> _COLLECTED DATA_:
________________________________________

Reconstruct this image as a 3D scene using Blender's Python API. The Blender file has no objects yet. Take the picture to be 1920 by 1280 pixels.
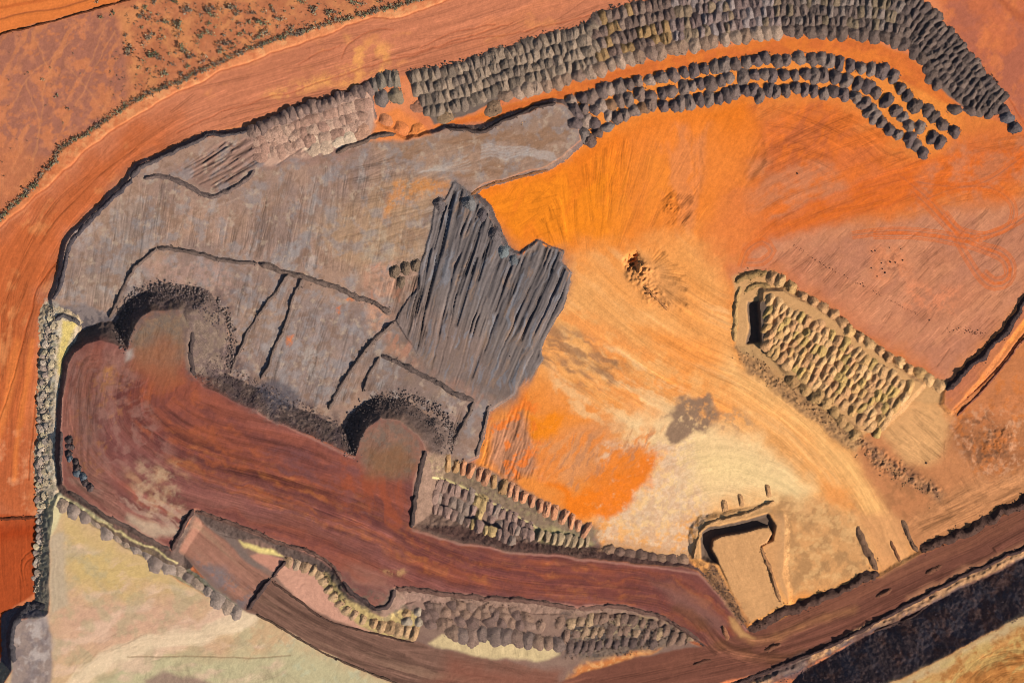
import bpy, math, random, time
import numpy as np
T0 = time.time()
random.seed(4)
rng = np.random.RandomState(11)
f4 = np.float32
scene = bpy.context.scene

# ------------------------------------------------------------------ camera, sky, sun, exposure
CAM_H, REF_Z, MPP = 2400.0, 4.0, 1.0 / 3.0      # flying height, mean ground height, metres per photo pixel
cam_d = bpy.data.cameras.new("camera")
cam_d.sensor_width = 36.0
cam_d.lens = 36.0 * (CAM_H - REF_Z) / (1920 * MPP)
cam_d.clip_start, cam_d.clip_end = 10.0, 60000.0
cam = bpy.data.objects.new("camera", cam_d)
scene.collection.objects.link(cam)
cam.location = (0, 0, CAM_H)
scene.camera = cam

SUN_AZ, SUN_EL = math.radians(-33.0), math.radians(35.0)   # towards the sun: right and a little below in the picture
world = bpy.data.worlds.new("World")
scene.world = world
world.use_nodes = True
wn = world.node_tree.nodes
bg = wn["Background"]
sky = wn.new("ShaderNodeTexSky")
sky.sky_type = 'NISHITA'
sky.sun_disc = False
sky.sun_elevation = SUN_EL
sky.sun_rotation = math.pi / 2 - SUN_AZ
sky.dust_density = 0.4
sky.ozone_density = 2.0
world.node_tree.links.new(sky.outputs[0], bg.inputs[0])
bg.inputs[1].default_value = 0.06
sun_d = bpy.data.lights.new("sun", 'SUN')
sun_d.energy = 4.6
sun_d.angle = math.radians(0.5)
sun_d.color = (1.0, 0.93, 0.82)
sun = bpy.data.objects.new("sun", sun_d)
scene.collection.objects.link(sun)
sun.location = (300, -200, 400)
sun.rotation_euler = (math.pi / 2 - SUN_EL, 0, math.pi / 2 + SUN_AZ)
scene.view_settings.view_transform = 'Standard'
scene.view_settings.look = 'None'
scene.view_settings.gamma = 1.0
scene.view_settings.use_curve_mapping = False
scene.view_settings.exposure = 0.62
scene.cycles.filter_width = 1.0
KLIT = np.array([1.48, 1.44, 1.42], f4)      # display value of flat sunlit ground divided by its albedo


def wx(px): return (px - 960.0) * MPP
def wy(py): return (640.0 - py) * MPP


def C(r, g, b):
    """ground colour as it looks in flat sunlight (0-255) -> albedo"""
    v = np.array([r, g, b], f4) / 255.0
    v = np.where(v <= 0.04045, v / 12.92, ((v + 0.055) / 1.055) ** 2.4)
    return np.clip(v / KLIT, 0.004, 0.85).astype(f4)


def P(s):
    a = np.array([[float(v) for v in q.split(',')] for q in s.split()], f4)
    return a


# ------------------------------------------------------------------ noise
TAB = rng.rand(24, 256, 256).astype(f4)


def vn(x, y, s=0):
    xf, yf = np.floor(x), np.floor(y)
    fx, fy = x - xf, y - yf
    xi, yi = xf.astype(np.int32) & 255, yf.astype(np.int32) & 255
    x1, y1 = (xi + 1) & 255, (yi + 1) & 255
    fx = fx * fx * (3 - 2 * fx)
    fy = fy * fy * (3 - 2 * fy)
    t = TAB[s % 24]
    a = t[yi, xi]; b = t[yi, x1]; c = t[y1, xi]; d = t[y1, x1]
    a = a + (b - a) * fx
    c = c + (d - c) * fx
    return a + (c - a) * fy


def fbm(x, y, o=4, s=0, g=0.5):
    r, a, n = 0, 1.0, 0.0
    for k in range(o):
        r = r + a * (vn(x, y, s + k * 5) * 2 - 1)
        n += a
        a *= g
        x, y = x * 1.62 - y * 1.18 + 17.3, x * 1.18 + y * 1.62 + 5.7
    return r / n * 1.5


def fbs(x, y, o=3, s=0, g=0.55):
    """fbm that keeps its axes (for streaks)"""
    r, a, n = 0, 1.0, 0.0
    for k in range(o):
        r = r + a * (vn(x, y, s + k * 5) * 2 - 1)
        n += a
        a *= g
        x, y = x * 2.03 + 31.7, y * 2.03 + 11.9
    return r / n * 1.5


def sst(a, b, x):
    t = np.clip((x - a) / (b - a), 0, 1)
    return t * t * (3 - 2 * t)


# ------------------------------------------------------------------ the ground grid (photo pixels as plan units)
STEP = 1.62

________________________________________

> _YOUR OBJECTIVE_:
Leave out the pictures and output the rest of the material exactly as written.

> _FINAL RESULT_:
Reconstruct this image as a 3D scene using Blender's Python API. The Blender file has no objects yet. Take the picture to be 1920 by 1280 pixels.
import bpy, math, random, time
import numpy as np
T0 = time.time()
random.seed(4)
rng = np.random.RandomState(11)
f4 = np.float32
scene = bpy.context.scene

# ------------------------------------------------------------------ camera, sky, sun, exposure
CAM_H, REF_Z, MPP = 2400.0, 4.0, 1.0 / 3.0      # flying height, mean ground height, metres per photo pixel
cam_d = bpy.data.cameras.new("camera")
cam_d.sensor_width = 36.0
cam_d.lens = 36.0 * (CAM_H - REF_Z) / (1920 * MPP)
cam_d.clip_start, cam_d.clip_end = 10.0, 60000.0
cam = bpy.data.objects.new("camera", cam_d)
scene.collection.objects.link(cam)
cam.location = (0, 0, CAM_H)
scene.camera = cam

SUN_AZ, SUN_EL = math.radians(-33.0), math.radians(35.0)   # towards the sun: right and a little below in the picture
world = bpy.data.worlds.new("World")
scene.world = world
world.use_nodes = True
wn = world.node_tree.nodes
bg = wn["Background"]
sky = wn.new("ShaderNodeTexSky")
sky.sky_type = 'NISHITA'
sky.sun_disc = False
sky.sun_elevation = SUN_EL
sky.sun_rotation = math.pi / 2 - SUN_AZ
sky.dust_density = 0.4
sky.ozone_density = 2.0
world.node_tree.links.new(sky.outputs[0], bg.inputs[0])
bg.inputs[1].default_value = 0.06
sun_d = bpy.data.lights.new("sun", 'SUN')
sun_d.energy = 4.6
sun_d.angle = math.radians(0.5)
sun_d.color = (1.0, 0.93, 0.82)
sun = bpy.data.objects.new("sun", sun_d)
scene.collection.objects.link(sun)
sun.location = (300, -200, 400)
sun.rotation_euler = (math.pi / 2 - SUN_EL, 0, math.pi / 2 + SUN_AZ)
scene.view_settings.view_transform = 'Standard'
scene.view_settings.look = 'None'
scene.view_settings.gamma = 1.0
scene.view_settings.use_curve_mapping = False
scene.view_settings.exposure = 0.62
scene.cycles.filter_width = 1.0
KLIT = np.array([1.48, 1.44, 1.42], f4)      # display value of flat sunlit ground divided by its albedo


def wx(px): return (px - 960.0) * MPP
def wy(py): return (640.0 - py) * MPP


def C(r, g, b):
    """ground colour as it looks in flat sunlight (0-255) -> albedo"""
    v = np.array([r, g, b], f4) / 255.0
    v = np.where(v <= 0.04045, v / 12.92, ((v + 0.055) / 1.055) ** 2.4)
    return np.clip(v / KLIT, 0.004, 0.85).astype(f4)


def P(s):
    a = np.array([[float(v) for v in q.split(',')] for q in s.split()], f4)
    return a


# ------------------------------------------------------------------ noise
TAB = rng.rand(24, 256, 256).astype(f4)


def vn(x, y, s=0):
    xf, yf = np.floor(x), np.floor(y)
    fx, fy = x - xf, y - yf
    xi, yi = xf.astype(np.int32) & 255, yf.astype(np.int32) & 255
    x1, y1 = (xi + 1) & 255, (yi + 1) & 255
    fx = fx * fx * (3 - 2 * fx)
    fy = fy * fy * (3 - 2 * fy)
    t = TAB[s % 24]
    a = t[yi, xi]; b = t[yi, x1]; c = t[y1, xi]; d = t[y1, x1]
    a = a + (b - a) * fx
    c = c + (d - c) * fx
    return a + (c - a) * fy


def fbm(x, y, o=4, s=0, g=0.5):
    r, a, n = 0, 1.0, 0.0
    for k in range(o):
        r = r + a * (vn(x, y, s + k * 5) * 2 - 1)
        n += a
        a *= g
        x, y = x * 1.62 - y * 1.18 + 17.3, x * 1.18 + y * 1.62 + 5.7
    return r / n * 1.5


def fbs(x, y, o=3, s=0, g=0.55):
    """fbm that keeps its axes (for streaks)"""
    r, a, n = 0, 1.0, 0.0
    for k in range(o):
        r = r + a * (vn(x, y, s + k * 5) * 2 - 1)
        n += a
        a *= g
        x, y = x * 2.03 + 31.7, y * 2.03 + 11.9
    return r / n * 1.5


def sst(a, b, x):
    t = np.clip((x - a) / (b - a), 0, 1)
    return t * t * (3 - 2 * t)


# ------------------------------------------------------------------ the ground grid (photo pixels as plan units)
STEP = 1.62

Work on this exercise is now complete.